▸ TASK TO CARRY OUT
Give, as a bare number, the count of lines that contain the word "with".

▸ SOURCE EXCERPT
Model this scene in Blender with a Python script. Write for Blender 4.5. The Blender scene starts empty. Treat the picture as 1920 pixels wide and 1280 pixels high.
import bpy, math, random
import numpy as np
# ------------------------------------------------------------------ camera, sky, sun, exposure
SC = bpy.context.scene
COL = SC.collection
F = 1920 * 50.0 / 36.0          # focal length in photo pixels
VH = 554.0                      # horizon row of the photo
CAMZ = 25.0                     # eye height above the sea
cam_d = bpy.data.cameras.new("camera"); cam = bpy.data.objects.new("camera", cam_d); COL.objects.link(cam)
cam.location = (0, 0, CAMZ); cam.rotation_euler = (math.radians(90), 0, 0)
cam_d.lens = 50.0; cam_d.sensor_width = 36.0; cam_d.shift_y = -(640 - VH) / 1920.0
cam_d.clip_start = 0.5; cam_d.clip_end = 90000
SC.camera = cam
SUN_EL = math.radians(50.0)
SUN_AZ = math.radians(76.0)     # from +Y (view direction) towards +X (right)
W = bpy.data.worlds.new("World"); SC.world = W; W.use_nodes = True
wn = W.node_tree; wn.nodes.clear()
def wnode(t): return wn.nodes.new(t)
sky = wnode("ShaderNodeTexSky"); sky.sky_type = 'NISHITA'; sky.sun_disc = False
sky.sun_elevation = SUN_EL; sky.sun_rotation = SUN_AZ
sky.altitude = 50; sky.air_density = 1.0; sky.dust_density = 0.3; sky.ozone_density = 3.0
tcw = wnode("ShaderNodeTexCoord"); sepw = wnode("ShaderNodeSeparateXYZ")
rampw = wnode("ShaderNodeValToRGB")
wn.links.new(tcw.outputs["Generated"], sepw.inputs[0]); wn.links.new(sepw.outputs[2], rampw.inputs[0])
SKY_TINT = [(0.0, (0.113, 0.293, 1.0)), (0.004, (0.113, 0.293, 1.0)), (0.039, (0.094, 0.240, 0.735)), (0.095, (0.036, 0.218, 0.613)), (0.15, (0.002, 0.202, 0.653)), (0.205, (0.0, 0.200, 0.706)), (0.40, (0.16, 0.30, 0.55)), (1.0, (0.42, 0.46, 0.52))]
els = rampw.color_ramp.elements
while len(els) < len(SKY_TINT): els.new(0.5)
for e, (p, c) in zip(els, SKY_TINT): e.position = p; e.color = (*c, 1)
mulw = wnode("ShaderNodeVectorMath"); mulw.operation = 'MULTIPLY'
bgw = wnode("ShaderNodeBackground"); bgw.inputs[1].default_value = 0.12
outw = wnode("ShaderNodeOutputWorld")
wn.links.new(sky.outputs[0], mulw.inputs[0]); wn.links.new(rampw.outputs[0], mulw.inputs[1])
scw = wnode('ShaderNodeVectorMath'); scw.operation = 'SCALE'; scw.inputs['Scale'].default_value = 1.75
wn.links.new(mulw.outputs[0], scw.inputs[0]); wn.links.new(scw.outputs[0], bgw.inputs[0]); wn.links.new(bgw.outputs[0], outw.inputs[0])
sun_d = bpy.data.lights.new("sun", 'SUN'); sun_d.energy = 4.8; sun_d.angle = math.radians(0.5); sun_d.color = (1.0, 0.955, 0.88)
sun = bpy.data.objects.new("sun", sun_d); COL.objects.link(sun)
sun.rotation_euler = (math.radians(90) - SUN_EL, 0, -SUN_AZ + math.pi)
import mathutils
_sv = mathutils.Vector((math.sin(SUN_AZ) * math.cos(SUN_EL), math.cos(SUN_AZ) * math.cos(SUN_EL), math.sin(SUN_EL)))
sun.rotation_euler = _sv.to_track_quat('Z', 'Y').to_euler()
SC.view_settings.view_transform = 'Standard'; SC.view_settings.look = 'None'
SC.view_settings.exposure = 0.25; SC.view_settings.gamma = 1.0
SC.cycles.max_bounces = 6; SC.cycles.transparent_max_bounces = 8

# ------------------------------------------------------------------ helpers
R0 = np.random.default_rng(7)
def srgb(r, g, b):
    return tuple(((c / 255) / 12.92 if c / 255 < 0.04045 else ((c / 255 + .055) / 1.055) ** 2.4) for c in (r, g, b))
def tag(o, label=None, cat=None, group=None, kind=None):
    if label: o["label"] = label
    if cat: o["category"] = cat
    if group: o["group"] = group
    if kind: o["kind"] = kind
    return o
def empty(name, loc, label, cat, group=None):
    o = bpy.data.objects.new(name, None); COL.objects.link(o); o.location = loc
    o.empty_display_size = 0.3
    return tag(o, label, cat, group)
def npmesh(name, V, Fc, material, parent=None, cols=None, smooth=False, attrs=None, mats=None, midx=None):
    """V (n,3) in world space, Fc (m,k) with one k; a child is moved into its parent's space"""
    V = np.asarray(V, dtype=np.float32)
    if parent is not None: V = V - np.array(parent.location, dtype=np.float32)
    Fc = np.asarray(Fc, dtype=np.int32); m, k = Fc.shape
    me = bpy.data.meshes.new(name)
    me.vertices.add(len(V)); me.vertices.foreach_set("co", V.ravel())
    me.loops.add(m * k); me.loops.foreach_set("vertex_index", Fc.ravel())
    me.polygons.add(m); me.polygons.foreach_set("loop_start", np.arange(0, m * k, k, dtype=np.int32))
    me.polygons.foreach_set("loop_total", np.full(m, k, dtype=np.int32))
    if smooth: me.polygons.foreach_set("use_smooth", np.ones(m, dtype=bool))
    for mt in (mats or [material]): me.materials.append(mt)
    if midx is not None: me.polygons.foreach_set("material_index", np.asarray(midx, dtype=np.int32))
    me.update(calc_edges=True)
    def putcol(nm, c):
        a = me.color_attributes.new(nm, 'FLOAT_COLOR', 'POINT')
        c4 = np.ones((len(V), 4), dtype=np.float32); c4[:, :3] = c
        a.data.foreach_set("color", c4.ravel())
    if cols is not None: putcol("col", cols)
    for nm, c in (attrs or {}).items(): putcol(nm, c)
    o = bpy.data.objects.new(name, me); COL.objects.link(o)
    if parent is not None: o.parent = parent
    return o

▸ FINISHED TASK
2